"I'M NOT interested in knowing how much I would earn if I were playing today... The last time I won the European Cup I got a match bonus of £220. But that doesn't matter, Ronaldo and all the other players of today will never be paid too much. They're the ones who lay on the show... If. there's a scandal, it is in the amounts that club presidents, UEFA and FIFA take out of the game."
Argentine legend, Alfredo Di Stefano, 70, struck a chord or two with these word in an interview with the Italian sports daily, Gazzetta Dello Sport, last week. Di Stefano will, of course, be forever associated with the Real Madrid side of the 1950s and early 60s. He won five European Cup medals and eight Spanish titles with the club, the first modern superclub.
However, Real Madrid's remarkable success story has always been slightly sullied by the widespread belief that the club enjoyed a privileged status under the Fascist regime of General Franco, who was keen to use sport as a means of asserting the superiority of the capital city in Spain. Even today, Barcelona fans are never slow to remind their Madrid rivals of that accusation.
Di Stefano is all too familiar with the Franco related accusations. "Real Madrid did not represent the Franco regime. It was only that, then as now, politicians were quick to jump on the bandwagon for their own propaganda purposes. Then it was Franco. Nowadays, now that soccer has become a business, we've had a whole host of businessmen and entrepreneurs taking over clubs.
"Real Madrid gave Spain a sense of pride and a positive image at a time when Franco's regime had marginalised the country on the world stage. I well recall how, on the eve of a European Cup tie against Juventus in Turin, the Italian Communist Party tried to have the game banned. They argued that we were ambassadors for Franco."
To the modern eye, Di Stefano's Real Madrid may seem quaint. The pace of their game, as it comes across on grainy, old film clips, seems not so much slow as dead slow. Defenders played only bit parts as all the attention was focused on a fiveman attack. Man to man marking, the offside trap, midfielders pressurising... they were all unknown concepts.
Mind you, as an eight year old, I watched Real's historic 7-3 defeat of German side Eintracht Frankfurt in the 1960 European Cup final, at Hampden Park, live on TV and it seemed like greased lightning wizardry to me.
Di Stefano's Real will always be remembered for its front line. He filled the centre forward role, the great Hungarian Puskas was at inside left, Mateos or Del Sol at inside right, with Frenchman Kopa and Argentine Gento blasting down the wings.
That Real side represented the ultimate in "fancy football". Their style of football was swept aside by a faster, fitter and more cynical approach. Curiously, Di Stefano dismisses that assessment and argues that his team did not go missing when conditions got rough, but could in fact do everything, even kick shins if necessary . . . "That side had everything - technique, tactical awareness, physical force, a willingness to get stuck in. It was a `macho' Real, full of class players, but also full of battlers, players who could run and play in any area of the pitch. And if it got to be a kicking match, then we kicked. Indeed, sometimes we started the kicking."

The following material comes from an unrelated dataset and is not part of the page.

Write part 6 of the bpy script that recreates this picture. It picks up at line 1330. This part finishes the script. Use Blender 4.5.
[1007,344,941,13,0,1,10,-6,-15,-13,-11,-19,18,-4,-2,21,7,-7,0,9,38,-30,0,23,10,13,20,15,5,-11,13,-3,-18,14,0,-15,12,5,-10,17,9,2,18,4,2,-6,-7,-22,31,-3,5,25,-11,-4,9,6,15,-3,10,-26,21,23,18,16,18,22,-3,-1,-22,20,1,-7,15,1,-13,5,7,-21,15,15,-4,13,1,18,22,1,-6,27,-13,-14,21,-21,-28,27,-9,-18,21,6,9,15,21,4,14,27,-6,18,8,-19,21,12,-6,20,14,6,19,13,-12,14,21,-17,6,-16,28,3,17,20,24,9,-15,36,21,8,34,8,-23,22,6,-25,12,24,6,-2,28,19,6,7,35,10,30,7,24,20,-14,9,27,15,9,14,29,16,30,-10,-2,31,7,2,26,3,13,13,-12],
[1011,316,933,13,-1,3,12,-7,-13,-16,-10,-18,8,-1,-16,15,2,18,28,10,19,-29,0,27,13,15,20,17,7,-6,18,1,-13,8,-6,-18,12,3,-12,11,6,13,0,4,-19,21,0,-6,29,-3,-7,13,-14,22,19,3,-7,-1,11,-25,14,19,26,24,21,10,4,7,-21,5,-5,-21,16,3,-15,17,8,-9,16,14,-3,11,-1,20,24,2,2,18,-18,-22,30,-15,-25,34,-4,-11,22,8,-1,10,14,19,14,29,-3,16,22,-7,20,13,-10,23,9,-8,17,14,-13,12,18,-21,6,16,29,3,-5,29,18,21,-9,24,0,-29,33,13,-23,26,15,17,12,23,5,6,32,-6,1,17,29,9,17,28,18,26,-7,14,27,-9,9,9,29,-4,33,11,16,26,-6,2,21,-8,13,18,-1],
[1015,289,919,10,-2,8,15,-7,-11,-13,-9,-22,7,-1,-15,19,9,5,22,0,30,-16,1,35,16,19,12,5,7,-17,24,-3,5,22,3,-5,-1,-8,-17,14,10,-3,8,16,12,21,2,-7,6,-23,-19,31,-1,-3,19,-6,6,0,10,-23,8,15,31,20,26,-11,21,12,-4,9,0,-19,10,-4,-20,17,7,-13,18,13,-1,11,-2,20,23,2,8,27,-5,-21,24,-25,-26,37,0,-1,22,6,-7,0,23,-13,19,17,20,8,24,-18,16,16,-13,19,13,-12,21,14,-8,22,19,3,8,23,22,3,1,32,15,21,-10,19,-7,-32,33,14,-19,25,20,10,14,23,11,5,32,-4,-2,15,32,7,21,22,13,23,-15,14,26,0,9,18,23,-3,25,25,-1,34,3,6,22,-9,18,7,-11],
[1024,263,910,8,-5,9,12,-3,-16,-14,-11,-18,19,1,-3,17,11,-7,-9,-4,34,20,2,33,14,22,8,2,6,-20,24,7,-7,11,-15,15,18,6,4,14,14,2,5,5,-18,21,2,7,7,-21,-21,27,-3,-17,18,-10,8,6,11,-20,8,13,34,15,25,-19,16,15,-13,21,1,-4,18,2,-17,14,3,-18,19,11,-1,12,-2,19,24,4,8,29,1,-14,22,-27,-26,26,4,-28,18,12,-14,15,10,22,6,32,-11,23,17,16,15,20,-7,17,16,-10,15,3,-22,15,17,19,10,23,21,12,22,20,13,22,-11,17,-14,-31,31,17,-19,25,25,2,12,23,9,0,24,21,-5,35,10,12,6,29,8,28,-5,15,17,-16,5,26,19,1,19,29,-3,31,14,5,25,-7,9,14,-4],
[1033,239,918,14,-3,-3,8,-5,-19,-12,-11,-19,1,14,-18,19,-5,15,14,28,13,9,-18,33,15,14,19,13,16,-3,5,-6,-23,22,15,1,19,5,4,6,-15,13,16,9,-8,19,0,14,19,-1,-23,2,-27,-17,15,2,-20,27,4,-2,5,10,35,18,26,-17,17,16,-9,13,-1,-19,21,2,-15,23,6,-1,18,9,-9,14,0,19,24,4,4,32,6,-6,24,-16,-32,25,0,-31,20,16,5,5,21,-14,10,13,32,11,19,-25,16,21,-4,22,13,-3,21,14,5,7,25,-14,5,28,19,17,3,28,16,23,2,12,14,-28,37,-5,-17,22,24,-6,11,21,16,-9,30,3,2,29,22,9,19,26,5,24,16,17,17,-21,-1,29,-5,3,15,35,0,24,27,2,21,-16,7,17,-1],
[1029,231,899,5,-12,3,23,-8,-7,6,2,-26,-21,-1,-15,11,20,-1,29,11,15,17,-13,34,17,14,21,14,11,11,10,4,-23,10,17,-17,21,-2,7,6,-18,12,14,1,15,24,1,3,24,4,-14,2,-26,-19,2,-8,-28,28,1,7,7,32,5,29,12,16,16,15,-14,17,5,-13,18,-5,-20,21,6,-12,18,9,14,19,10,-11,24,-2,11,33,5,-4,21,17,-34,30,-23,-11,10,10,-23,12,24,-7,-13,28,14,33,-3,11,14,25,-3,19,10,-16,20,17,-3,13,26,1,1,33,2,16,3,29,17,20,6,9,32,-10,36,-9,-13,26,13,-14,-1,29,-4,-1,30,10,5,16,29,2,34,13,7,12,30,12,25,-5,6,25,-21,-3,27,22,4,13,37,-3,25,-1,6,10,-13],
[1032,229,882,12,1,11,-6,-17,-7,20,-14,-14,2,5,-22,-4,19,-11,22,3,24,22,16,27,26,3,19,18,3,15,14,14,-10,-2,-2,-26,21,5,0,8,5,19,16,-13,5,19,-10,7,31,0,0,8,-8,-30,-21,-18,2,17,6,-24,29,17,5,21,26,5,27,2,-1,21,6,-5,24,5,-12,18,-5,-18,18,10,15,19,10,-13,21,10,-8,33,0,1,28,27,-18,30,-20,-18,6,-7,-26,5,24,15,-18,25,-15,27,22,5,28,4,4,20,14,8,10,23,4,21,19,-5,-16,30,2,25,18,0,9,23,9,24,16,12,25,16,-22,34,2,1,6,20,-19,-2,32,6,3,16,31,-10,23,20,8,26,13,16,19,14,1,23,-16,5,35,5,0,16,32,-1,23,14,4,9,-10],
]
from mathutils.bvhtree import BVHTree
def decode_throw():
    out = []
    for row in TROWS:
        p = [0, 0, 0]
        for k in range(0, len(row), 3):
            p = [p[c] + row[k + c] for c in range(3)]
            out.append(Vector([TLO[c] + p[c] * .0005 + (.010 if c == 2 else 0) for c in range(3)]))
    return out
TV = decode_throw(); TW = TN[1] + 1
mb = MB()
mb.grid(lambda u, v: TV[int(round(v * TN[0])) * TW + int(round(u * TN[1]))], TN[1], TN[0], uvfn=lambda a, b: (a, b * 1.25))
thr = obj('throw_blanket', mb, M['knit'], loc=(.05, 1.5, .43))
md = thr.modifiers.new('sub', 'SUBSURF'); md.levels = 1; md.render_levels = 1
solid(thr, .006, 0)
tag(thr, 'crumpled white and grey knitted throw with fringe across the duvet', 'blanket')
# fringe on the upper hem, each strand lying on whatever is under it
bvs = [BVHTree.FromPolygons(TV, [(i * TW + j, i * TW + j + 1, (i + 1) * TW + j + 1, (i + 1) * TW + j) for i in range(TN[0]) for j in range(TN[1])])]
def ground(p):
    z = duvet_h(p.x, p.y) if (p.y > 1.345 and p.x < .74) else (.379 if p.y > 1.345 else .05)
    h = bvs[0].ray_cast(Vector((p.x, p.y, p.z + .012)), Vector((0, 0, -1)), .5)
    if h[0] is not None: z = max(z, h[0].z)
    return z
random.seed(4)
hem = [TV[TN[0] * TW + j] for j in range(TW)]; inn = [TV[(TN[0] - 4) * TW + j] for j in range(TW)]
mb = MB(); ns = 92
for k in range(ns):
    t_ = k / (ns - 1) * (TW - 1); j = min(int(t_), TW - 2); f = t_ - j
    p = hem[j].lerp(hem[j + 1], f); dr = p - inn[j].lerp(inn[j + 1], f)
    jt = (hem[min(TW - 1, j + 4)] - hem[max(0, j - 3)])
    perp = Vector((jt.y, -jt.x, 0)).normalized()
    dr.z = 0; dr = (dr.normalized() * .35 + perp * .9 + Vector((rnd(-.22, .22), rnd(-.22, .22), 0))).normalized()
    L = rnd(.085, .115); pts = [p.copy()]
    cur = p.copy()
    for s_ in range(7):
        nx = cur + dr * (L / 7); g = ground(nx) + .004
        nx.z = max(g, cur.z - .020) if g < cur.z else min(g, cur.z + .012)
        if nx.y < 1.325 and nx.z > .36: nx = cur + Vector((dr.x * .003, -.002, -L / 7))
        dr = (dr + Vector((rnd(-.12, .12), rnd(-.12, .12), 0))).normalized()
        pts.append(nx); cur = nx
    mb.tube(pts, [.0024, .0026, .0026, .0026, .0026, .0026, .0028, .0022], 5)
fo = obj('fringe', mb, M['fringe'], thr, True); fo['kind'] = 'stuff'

Perhaps times have not changed quite as much as the grainy old filmclips might have us believe. Even Di Stefano, however, does acknowledge one major difference between his Real Madrid and almost all modern sides. That difference concerns the role of the manager or coach.
"Ours was a team of terrific players who decided themselves what to do on the pitch. We had manager after manager - Villalonga, Carniglia, Fernandez, Munoz - and none of us took much notice. Today's game sees managers frustrate talented players, individual initiative is imprisoned by rigorous game plans. I disobeyed my coach by trying back heels, even if I knew I would be fined for doing it. Anyway, the club boss, Santiago Bernabeu, always cancelled my fines afterwards."
Fortunately, as Chelsea's Italian Gianfranco Zola reminded us in last Saturday's FA Cup final (for Chelsea's second goal against Middlesbrough), the back heel has survived. Times have clearly changed a great deal, but Di Stefano's talk of back heels and pre emptive retaliation suggests that the game has perhaps changed less than we sometimes like to think.